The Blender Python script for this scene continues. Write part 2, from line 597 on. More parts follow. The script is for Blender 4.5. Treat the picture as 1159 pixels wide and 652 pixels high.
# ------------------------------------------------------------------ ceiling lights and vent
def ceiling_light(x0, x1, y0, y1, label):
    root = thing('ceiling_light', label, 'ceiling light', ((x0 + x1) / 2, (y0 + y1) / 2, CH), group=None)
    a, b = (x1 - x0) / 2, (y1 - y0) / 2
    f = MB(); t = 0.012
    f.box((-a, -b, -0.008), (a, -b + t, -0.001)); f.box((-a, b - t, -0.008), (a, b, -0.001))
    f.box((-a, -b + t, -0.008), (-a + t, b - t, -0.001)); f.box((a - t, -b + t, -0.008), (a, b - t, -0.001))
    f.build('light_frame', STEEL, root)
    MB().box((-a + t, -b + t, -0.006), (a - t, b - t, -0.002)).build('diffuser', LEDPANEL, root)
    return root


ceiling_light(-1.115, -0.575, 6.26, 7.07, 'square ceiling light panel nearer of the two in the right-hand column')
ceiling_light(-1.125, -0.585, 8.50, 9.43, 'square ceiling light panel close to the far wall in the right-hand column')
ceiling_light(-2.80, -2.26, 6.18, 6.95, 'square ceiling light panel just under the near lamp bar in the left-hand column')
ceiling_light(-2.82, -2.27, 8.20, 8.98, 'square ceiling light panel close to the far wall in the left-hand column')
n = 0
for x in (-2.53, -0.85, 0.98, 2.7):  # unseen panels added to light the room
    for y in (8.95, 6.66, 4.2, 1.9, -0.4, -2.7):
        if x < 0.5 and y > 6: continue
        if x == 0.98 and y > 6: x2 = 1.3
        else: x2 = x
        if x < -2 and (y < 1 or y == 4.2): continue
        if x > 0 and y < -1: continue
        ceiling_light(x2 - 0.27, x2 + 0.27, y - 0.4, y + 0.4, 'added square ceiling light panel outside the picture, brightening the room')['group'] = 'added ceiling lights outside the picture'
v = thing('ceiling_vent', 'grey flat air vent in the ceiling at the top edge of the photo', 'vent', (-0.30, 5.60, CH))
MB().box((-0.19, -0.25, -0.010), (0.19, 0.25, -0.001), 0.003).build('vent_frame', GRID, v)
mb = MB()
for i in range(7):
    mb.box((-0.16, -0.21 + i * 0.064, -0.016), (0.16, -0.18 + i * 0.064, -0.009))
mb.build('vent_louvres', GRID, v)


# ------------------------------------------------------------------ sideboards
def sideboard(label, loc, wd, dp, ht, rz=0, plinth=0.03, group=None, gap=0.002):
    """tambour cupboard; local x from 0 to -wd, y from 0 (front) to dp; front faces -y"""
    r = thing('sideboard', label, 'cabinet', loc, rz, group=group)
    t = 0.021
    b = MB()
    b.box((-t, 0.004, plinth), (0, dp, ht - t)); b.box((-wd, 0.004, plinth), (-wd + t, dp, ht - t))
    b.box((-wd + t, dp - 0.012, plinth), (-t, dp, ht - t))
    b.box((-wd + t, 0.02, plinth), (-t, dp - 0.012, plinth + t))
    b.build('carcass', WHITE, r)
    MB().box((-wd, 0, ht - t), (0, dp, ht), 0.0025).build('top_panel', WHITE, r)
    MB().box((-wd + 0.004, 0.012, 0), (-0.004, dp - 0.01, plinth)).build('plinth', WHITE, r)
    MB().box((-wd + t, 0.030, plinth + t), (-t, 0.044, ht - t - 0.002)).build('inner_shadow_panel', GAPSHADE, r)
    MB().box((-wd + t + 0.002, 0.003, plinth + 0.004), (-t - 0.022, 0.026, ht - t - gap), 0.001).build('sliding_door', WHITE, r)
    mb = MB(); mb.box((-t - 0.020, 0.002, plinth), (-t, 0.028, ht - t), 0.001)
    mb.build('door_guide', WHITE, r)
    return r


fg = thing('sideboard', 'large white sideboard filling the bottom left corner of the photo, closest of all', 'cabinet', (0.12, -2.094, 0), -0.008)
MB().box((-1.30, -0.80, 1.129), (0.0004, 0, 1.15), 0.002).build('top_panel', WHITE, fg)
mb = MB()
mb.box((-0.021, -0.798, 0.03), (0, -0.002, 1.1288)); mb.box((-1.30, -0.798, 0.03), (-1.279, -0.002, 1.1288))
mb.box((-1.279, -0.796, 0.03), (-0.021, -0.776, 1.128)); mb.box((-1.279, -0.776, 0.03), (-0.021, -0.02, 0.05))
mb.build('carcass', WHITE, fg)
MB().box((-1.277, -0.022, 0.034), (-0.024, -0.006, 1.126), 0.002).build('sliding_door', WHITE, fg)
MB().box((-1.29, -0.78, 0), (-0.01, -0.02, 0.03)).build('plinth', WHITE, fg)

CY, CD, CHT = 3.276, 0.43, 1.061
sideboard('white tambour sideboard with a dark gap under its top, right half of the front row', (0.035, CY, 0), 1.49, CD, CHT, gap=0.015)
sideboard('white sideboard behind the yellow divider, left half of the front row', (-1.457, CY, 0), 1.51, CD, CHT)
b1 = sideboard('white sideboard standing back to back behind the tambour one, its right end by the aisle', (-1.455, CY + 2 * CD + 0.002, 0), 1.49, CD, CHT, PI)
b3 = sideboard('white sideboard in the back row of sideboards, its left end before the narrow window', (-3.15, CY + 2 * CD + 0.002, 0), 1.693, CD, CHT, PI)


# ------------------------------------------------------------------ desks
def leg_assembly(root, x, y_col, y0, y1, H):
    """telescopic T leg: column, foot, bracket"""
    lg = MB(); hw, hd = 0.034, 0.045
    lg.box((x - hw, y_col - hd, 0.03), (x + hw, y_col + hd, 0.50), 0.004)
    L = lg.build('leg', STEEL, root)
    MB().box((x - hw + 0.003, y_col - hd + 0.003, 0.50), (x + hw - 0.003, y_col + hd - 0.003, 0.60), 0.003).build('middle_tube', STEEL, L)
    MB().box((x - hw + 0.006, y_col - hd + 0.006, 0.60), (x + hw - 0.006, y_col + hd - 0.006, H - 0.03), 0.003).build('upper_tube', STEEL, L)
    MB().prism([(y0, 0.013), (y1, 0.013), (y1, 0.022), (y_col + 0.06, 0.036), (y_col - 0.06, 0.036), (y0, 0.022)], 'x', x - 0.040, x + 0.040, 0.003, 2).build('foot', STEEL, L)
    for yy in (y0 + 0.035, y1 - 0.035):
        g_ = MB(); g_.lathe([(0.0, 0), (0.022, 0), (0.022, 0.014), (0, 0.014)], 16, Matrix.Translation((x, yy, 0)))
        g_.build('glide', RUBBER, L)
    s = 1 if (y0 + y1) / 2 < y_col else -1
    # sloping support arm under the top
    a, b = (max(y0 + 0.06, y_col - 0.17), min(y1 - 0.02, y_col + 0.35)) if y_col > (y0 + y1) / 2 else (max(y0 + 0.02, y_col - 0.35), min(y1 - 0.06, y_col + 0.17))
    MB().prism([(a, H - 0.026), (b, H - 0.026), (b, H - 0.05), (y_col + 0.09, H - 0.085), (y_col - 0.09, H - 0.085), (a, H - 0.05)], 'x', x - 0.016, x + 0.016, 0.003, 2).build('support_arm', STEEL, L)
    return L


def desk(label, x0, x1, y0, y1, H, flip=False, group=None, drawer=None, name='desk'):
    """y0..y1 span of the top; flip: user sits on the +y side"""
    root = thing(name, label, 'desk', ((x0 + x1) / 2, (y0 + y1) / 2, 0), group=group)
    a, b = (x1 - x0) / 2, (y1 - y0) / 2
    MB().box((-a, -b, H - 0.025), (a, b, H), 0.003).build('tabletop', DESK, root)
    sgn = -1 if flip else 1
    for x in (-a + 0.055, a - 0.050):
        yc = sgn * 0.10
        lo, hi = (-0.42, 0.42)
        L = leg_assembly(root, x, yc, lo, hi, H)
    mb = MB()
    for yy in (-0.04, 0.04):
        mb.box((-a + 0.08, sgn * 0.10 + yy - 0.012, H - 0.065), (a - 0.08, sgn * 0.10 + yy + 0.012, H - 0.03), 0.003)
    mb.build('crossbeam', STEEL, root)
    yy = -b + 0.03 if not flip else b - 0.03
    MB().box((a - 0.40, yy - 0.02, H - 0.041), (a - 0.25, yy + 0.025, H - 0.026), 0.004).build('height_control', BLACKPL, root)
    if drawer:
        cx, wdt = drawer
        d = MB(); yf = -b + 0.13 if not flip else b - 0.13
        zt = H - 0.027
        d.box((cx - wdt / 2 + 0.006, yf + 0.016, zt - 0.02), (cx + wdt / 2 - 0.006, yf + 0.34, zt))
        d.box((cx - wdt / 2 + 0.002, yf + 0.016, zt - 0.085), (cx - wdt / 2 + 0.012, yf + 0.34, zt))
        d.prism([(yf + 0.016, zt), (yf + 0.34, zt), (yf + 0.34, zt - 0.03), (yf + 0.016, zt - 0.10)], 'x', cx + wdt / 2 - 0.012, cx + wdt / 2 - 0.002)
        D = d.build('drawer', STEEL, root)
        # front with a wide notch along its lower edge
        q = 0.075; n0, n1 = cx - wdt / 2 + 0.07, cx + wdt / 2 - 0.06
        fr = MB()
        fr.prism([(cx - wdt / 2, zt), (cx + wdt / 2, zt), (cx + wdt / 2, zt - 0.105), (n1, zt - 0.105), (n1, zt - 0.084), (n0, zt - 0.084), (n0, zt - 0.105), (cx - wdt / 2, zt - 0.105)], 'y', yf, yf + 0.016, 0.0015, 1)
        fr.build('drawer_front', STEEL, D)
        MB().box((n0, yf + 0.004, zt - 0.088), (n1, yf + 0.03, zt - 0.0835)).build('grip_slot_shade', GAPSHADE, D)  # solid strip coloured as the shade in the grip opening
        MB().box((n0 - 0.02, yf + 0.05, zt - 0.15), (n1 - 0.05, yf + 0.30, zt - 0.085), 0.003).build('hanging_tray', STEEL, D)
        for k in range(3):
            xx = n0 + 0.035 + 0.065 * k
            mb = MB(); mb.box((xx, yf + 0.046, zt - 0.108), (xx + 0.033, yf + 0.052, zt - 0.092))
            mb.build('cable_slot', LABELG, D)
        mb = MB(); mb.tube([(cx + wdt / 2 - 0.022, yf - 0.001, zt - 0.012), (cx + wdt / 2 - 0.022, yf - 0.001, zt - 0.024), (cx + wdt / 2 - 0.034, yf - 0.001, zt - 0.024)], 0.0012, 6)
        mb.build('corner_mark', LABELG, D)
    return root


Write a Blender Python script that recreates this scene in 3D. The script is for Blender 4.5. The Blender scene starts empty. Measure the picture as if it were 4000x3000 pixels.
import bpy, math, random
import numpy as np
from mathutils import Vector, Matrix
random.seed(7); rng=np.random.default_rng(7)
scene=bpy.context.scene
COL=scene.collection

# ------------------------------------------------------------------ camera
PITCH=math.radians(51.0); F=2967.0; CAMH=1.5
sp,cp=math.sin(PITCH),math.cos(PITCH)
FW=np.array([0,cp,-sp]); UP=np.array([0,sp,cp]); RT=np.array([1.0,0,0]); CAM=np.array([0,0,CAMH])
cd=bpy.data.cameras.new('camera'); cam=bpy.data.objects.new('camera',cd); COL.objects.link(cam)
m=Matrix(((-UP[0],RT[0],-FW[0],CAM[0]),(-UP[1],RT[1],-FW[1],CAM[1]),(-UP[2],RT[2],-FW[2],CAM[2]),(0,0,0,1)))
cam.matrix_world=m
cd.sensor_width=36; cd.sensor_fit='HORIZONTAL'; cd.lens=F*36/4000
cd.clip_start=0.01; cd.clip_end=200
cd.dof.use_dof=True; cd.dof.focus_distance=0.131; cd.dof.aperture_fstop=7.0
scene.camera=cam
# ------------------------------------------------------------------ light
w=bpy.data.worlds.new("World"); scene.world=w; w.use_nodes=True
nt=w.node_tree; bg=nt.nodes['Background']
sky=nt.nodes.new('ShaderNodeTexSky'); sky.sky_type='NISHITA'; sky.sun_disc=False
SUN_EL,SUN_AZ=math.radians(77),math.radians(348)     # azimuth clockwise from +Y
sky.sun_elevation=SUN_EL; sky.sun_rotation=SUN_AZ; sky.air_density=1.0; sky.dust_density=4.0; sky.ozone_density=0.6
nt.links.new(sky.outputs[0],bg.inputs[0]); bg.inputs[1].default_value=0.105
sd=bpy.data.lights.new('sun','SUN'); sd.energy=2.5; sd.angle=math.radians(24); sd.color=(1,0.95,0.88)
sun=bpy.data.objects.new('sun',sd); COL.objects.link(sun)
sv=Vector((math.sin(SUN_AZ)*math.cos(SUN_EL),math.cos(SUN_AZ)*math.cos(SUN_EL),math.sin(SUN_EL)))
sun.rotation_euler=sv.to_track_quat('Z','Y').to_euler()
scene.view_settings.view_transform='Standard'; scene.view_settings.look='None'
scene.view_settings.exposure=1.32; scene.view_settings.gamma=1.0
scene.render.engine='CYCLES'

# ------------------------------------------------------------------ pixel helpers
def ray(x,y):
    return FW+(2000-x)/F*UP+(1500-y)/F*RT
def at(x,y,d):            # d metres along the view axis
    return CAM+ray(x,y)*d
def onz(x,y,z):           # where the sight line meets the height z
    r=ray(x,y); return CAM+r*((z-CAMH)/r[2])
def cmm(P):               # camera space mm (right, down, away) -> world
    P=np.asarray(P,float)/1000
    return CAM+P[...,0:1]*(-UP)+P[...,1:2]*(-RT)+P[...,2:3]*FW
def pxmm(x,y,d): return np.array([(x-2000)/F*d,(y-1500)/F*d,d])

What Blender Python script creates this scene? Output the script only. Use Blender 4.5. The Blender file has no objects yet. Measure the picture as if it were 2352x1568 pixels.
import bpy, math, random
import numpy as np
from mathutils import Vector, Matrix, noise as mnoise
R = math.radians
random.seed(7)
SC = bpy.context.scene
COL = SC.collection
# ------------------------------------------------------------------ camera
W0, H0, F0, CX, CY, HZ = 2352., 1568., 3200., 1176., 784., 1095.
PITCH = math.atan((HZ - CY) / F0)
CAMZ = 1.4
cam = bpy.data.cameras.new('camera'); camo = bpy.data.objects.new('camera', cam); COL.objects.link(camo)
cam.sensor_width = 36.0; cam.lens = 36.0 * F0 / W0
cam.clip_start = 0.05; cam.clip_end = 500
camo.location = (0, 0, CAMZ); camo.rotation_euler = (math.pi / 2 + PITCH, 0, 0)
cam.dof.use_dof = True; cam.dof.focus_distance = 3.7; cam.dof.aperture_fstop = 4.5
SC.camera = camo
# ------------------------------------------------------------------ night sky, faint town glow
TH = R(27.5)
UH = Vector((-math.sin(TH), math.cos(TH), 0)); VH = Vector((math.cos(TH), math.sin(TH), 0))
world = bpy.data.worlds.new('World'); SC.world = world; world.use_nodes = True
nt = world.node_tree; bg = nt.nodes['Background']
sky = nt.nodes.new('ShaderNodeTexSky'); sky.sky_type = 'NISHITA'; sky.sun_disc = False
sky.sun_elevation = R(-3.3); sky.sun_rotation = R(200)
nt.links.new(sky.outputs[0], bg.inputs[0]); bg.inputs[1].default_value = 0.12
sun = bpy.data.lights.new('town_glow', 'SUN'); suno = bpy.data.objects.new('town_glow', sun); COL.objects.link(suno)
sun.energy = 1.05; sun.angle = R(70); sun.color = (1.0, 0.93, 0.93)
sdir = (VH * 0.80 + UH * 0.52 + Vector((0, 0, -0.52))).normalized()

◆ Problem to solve
Exactly reproduce the stretch from the line with "Write a Blender" through the line with "COL=scene.collection", including both ends and nothing else.

◆ Solution to this exercise
Write a Blender Python script that recreates this scene in 3D. The script is for Blender 4.5. The Blender scene starts empty. Measure the picture as if it were 4000x3000 pixels.
import bpy, math, random
import numpy as np
from mathutils import Vector, Matrix
random.seed(7); rng=np.random.default_rng(7)
scene=bpy.context.scene
COL=scene.collection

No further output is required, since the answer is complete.